The IPCC's Shifting Position On Nuclear Energy
Lasrick writes Suzanne Waldman writes about the Intergovernmental Panel on Climate Change (IPCC) and its stand on nuclear power over the course of its five well-known climate change assessment reports. The IPCC was formed in 1988 as an expert panel to guide the drafting of the United Nations Framework Convention on Climate Change, ratified in Rio de Janeiro in 1992. The treaty's objective is to stabilize greenhouse gases in the atmosphere at a safe level. Waldman writes: 'Over time, the organization has subtly adjusted its position on the role of nuclear power as a contributor to de-carbonization goals," and she provides a timeline of those adjustments.

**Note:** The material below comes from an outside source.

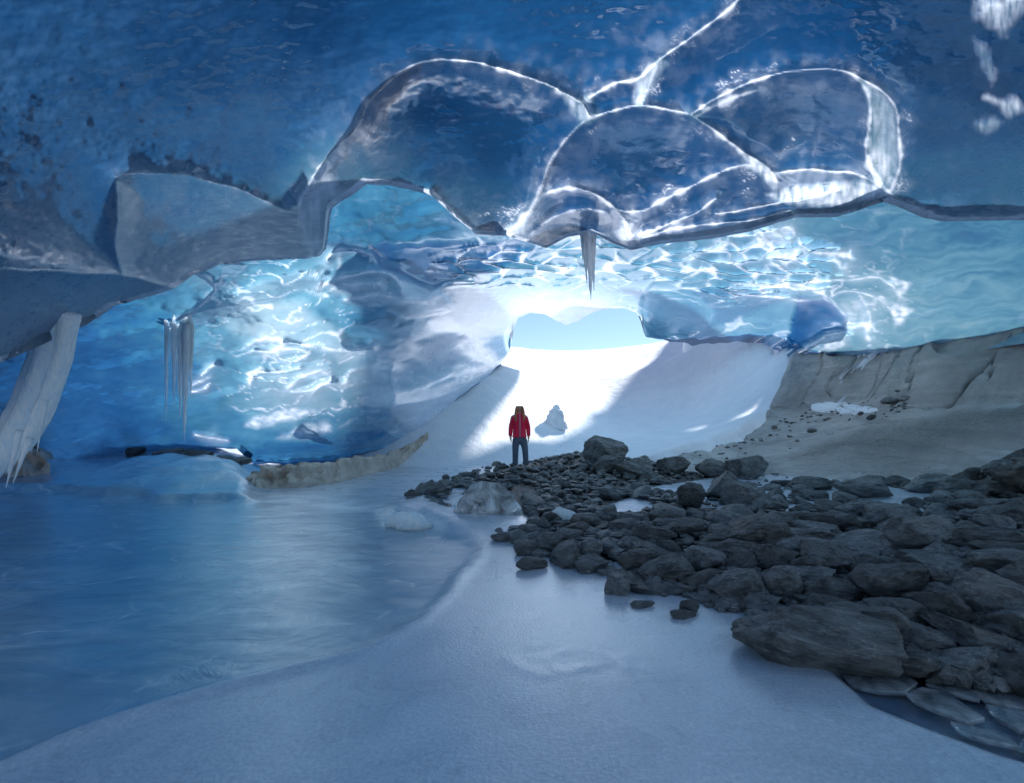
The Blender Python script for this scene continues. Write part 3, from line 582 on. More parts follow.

Solar's production curve does not match the peak user curve of electrical power. Wind is a good bit better but still needs natural gas peaking plants to back it.
For low carbon base load power you have only three choices.
1. Hydro
2. Nuclear
3. Geothermal.
1 and 3 are location limted.
See my blog http://ilovecookes.blogspot.com/ for light hearted technical information.
Exactly how many nuclear disasters does it take before we figure out we should be using newer, safer, cleaner nuclear technology?
FTFY.
1 with a modern reactor?
So far we've had a partial meltdown that hurt nobody, an "accident" so cartoonishly stupid that it should more accurately be called insider sabotage, and an outdated reactor that was hit with multiple extreme natural disasters simultaneously.
These emotional knee-jerk reactions from Japan, Germany and others are counterproductive and could hurt financially if any kind of global carbon-trading scheme is put in place. Besides, I prefer my nuclear waste nice and contained rather than flowing continuously from the smokestack of a coal power plant.
"When information is power, privacy is freedom" - Jah-Wren Ryel
Concerns about rising costs seem to have come and then faded away with new technology.
Concerns about rising costs have NOT faded away. Nuclear costs are higher than ever, and rising, as costs of other power sources continue to fall. Post-Fukushima safety measures will raise costs. Waste storage will raise costs. Reduced subsidies will raise costs. Fuel reprocessing actually raises costs rather than reducing them. New technologies, such as pebble beds, thorium fluoride, traveling wave reactors, are decades away, even if they work at all.
There may be good reasons to build new nukes, but cost is not one of them.